[PATCH] D127874: [analyzer] Reimplement UnreachableCodeChecker using worklists

Gabor Marton via Phabricator via cfe-commits cfe-commits at lists.llvm.org
Thu Jun 16 06:30:30 PDT 2022


martong added a comment.

> If some checker placed a sink node into some block, the successors of the sink block was marked unreachable previously. This leads to an unpleasant situation from the user's point of view since a different bugreport gets correlated with the FPs caused by the sink node of that. This effectively means that for each unconditional sink, we will also have (preferable) an unreachable code report as well.

An example and/or a visualization would be useful for this.

> Now, we ignore unreachable nodes if the predecessor is reachable, but none of its successors are.

Isn't there a contradiction here? The node's predecessor must have at least one reachable successor, the node itself; otherwise the node itself would be unreachable.

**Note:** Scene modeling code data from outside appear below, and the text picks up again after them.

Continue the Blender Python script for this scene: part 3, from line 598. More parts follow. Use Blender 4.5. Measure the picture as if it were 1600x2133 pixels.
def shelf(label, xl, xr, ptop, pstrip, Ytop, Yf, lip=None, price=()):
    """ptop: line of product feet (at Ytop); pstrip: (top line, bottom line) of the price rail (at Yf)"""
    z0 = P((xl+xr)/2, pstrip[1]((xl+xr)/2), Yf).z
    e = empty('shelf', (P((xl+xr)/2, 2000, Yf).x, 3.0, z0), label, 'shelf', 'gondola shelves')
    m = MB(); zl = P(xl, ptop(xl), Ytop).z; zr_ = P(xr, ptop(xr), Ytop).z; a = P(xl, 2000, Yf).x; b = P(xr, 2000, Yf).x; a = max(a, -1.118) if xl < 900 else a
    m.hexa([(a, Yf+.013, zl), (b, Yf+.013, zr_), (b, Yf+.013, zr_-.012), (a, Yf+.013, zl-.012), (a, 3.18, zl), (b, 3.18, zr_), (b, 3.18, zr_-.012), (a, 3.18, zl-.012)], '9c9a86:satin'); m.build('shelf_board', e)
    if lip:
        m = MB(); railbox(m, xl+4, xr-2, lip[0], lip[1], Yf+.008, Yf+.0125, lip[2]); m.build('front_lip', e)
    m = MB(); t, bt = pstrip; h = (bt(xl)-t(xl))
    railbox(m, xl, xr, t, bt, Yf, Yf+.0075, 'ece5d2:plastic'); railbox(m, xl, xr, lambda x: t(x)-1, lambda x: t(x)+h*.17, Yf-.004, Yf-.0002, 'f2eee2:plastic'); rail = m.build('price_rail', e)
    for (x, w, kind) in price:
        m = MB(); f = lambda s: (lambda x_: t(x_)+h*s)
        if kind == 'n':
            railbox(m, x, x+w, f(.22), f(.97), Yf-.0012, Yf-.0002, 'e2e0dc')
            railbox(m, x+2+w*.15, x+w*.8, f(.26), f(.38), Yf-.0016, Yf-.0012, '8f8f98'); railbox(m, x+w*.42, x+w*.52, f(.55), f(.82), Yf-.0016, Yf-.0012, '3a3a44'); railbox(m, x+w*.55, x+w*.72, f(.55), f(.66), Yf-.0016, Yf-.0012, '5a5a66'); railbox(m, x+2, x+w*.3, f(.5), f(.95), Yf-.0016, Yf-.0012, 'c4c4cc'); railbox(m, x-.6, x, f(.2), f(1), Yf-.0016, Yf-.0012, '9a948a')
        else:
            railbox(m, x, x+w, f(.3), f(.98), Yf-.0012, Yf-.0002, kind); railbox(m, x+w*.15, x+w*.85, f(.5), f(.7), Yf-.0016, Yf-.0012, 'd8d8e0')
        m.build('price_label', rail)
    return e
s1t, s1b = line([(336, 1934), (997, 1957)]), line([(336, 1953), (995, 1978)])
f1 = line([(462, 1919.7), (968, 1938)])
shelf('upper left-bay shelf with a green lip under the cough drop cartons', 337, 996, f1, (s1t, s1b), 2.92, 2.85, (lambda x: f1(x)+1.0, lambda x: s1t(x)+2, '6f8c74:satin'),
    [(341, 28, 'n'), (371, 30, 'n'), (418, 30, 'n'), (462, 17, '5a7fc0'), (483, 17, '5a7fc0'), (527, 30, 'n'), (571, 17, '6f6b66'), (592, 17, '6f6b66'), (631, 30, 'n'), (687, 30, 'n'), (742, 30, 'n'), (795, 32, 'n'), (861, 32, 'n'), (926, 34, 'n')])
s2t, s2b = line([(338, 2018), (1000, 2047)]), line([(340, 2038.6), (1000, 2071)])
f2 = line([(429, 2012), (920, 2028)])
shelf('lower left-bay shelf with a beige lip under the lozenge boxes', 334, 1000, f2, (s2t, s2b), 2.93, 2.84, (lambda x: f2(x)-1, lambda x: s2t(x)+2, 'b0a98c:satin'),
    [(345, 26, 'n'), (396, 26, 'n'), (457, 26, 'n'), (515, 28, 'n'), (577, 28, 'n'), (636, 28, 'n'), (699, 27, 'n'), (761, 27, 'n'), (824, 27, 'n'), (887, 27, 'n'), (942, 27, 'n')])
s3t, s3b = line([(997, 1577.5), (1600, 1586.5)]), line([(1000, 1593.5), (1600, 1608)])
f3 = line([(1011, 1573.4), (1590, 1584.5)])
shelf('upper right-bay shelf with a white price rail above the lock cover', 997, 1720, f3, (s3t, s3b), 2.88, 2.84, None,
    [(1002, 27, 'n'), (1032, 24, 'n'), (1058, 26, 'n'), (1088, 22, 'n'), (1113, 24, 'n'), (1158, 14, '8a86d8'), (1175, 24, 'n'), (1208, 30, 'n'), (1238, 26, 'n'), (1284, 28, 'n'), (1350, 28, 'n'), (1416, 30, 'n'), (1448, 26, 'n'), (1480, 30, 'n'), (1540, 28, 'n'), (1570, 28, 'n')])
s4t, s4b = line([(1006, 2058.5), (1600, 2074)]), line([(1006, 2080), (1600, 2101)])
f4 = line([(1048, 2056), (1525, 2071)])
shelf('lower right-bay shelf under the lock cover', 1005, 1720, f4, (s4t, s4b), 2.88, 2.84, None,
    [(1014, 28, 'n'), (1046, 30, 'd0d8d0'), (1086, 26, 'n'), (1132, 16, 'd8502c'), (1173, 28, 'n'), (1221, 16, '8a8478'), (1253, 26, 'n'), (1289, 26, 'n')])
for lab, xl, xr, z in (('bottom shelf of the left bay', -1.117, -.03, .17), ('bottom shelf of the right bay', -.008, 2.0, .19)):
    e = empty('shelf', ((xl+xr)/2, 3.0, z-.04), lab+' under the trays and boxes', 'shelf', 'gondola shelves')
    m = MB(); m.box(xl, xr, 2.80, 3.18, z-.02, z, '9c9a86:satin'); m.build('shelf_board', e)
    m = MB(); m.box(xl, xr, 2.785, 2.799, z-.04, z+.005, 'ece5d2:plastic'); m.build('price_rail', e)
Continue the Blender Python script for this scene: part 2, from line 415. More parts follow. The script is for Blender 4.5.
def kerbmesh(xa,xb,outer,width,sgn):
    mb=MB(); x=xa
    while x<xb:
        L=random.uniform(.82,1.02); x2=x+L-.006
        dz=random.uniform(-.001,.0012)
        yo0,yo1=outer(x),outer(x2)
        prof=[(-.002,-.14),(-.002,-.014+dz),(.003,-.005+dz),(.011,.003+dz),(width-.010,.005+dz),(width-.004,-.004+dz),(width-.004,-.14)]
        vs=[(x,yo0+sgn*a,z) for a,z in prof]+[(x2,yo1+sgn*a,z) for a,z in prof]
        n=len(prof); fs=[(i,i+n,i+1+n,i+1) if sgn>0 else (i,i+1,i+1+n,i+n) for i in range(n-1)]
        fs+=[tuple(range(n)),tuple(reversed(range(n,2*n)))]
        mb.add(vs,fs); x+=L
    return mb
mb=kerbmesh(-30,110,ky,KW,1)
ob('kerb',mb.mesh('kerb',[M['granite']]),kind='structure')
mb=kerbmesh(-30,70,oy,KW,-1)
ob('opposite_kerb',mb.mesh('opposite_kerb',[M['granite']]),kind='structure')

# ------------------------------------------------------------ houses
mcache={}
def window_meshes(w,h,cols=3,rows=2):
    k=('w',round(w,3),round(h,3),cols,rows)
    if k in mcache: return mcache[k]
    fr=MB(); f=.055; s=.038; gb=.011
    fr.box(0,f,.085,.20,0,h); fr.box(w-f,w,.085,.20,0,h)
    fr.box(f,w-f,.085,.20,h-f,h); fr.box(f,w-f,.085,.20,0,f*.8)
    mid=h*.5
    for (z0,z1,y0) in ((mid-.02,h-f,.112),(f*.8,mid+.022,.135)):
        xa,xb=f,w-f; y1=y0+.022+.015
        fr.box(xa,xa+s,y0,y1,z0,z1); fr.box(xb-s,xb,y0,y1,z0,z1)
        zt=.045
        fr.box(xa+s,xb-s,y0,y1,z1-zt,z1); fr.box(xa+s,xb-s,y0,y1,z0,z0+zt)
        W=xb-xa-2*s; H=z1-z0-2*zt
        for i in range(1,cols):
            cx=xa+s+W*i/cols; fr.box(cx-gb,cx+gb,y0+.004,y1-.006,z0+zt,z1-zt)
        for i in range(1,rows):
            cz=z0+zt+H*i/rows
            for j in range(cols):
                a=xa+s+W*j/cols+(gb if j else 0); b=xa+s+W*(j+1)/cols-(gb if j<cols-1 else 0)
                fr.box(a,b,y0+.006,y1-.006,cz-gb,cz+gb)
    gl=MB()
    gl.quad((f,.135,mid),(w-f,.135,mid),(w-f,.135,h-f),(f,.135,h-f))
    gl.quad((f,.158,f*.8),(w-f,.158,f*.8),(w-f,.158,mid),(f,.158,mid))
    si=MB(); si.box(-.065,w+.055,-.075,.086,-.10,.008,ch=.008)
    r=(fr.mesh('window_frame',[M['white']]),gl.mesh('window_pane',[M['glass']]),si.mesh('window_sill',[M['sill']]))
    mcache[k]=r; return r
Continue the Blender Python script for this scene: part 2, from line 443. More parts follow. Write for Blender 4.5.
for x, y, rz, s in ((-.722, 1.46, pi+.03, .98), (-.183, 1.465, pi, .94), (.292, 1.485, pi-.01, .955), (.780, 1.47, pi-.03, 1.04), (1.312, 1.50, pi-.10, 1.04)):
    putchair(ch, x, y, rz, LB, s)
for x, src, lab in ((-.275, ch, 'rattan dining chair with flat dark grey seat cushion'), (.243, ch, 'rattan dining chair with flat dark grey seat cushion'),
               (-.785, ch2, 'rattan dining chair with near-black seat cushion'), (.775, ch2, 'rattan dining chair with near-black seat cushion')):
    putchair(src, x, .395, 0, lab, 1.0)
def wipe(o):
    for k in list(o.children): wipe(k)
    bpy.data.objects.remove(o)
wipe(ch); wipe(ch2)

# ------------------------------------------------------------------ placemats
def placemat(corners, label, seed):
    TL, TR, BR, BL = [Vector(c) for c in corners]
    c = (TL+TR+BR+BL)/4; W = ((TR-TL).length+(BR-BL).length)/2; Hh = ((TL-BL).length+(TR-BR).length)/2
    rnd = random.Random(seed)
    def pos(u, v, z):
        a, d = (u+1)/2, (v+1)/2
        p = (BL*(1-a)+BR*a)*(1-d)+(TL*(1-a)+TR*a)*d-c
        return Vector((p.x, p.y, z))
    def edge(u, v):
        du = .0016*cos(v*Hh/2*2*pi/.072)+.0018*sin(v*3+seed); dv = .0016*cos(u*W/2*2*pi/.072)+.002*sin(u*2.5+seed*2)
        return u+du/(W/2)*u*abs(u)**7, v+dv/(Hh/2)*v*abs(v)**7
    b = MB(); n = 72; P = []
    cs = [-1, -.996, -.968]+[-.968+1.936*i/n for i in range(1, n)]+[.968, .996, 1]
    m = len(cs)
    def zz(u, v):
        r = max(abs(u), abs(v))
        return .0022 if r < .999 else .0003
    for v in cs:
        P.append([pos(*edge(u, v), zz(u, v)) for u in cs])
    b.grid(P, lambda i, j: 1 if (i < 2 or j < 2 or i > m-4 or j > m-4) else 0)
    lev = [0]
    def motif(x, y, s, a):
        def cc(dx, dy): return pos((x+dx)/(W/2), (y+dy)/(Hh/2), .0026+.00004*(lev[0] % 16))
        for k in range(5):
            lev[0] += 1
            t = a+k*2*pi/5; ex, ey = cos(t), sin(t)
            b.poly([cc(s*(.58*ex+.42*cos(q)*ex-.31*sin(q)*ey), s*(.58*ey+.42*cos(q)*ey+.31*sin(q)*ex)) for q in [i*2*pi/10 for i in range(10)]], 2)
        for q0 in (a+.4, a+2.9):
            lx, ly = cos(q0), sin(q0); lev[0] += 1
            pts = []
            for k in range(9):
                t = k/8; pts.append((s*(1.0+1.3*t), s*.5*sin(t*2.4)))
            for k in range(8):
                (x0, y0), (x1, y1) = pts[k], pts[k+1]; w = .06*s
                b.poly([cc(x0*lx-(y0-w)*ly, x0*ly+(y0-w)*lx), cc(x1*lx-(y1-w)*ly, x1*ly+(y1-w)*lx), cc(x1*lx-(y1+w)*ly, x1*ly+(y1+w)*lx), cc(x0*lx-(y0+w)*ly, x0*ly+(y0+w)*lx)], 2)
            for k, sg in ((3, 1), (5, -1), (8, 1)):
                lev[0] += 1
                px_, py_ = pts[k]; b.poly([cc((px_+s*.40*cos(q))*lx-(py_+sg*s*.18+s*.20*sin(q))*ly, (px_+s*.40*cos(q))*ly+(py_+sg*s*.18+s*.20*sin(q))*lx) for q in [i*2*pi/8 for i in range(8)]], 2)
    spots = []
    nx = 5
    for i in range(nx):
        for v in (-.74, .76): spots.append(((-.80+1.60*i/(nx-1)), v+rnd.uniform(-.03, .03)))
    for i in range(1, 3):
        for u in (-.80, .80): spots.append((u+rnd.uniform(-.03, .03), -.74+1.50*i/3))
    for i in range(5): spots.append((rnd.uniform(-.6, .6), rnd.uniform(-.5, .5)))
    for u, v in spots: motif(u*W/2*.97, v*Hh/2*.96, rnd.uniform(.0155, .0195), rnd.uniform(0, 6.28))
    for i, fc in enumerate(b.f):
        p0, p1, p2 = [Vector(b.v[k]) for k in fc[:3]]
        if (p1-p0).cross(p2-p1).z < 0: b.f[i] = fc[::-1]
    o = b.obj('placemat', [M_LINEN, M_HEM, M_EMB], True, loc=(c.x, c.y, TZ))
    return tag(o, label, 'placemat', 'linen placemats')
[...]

> the sweep-back part cannot be implemented correctly via a DFS visitation

What is the purpose of this sweep-back? You should summarize that here.

> ... Do a backward DFS to find the start of each unreachable CFG block chain ...

How does it find the //start// if there is a cycle in the graph? Isn't it rather about finding strongly connected components?

> The sweep-back part cannot be implemented correctly via a DFS visitation ... Why do we need to do the sweep-back part in BFS order?

Connected components can be found by both DFS or BFS. Please elaborate why should we prefer BFS? The problem you are trying to solve seems to be an unnecessarily convoluted problem to me. Shouldn't it be enough to simply pick one node (or all of them) from the connected component? It should not matter if we use DFS or BFS for finding the nodes in a connected component.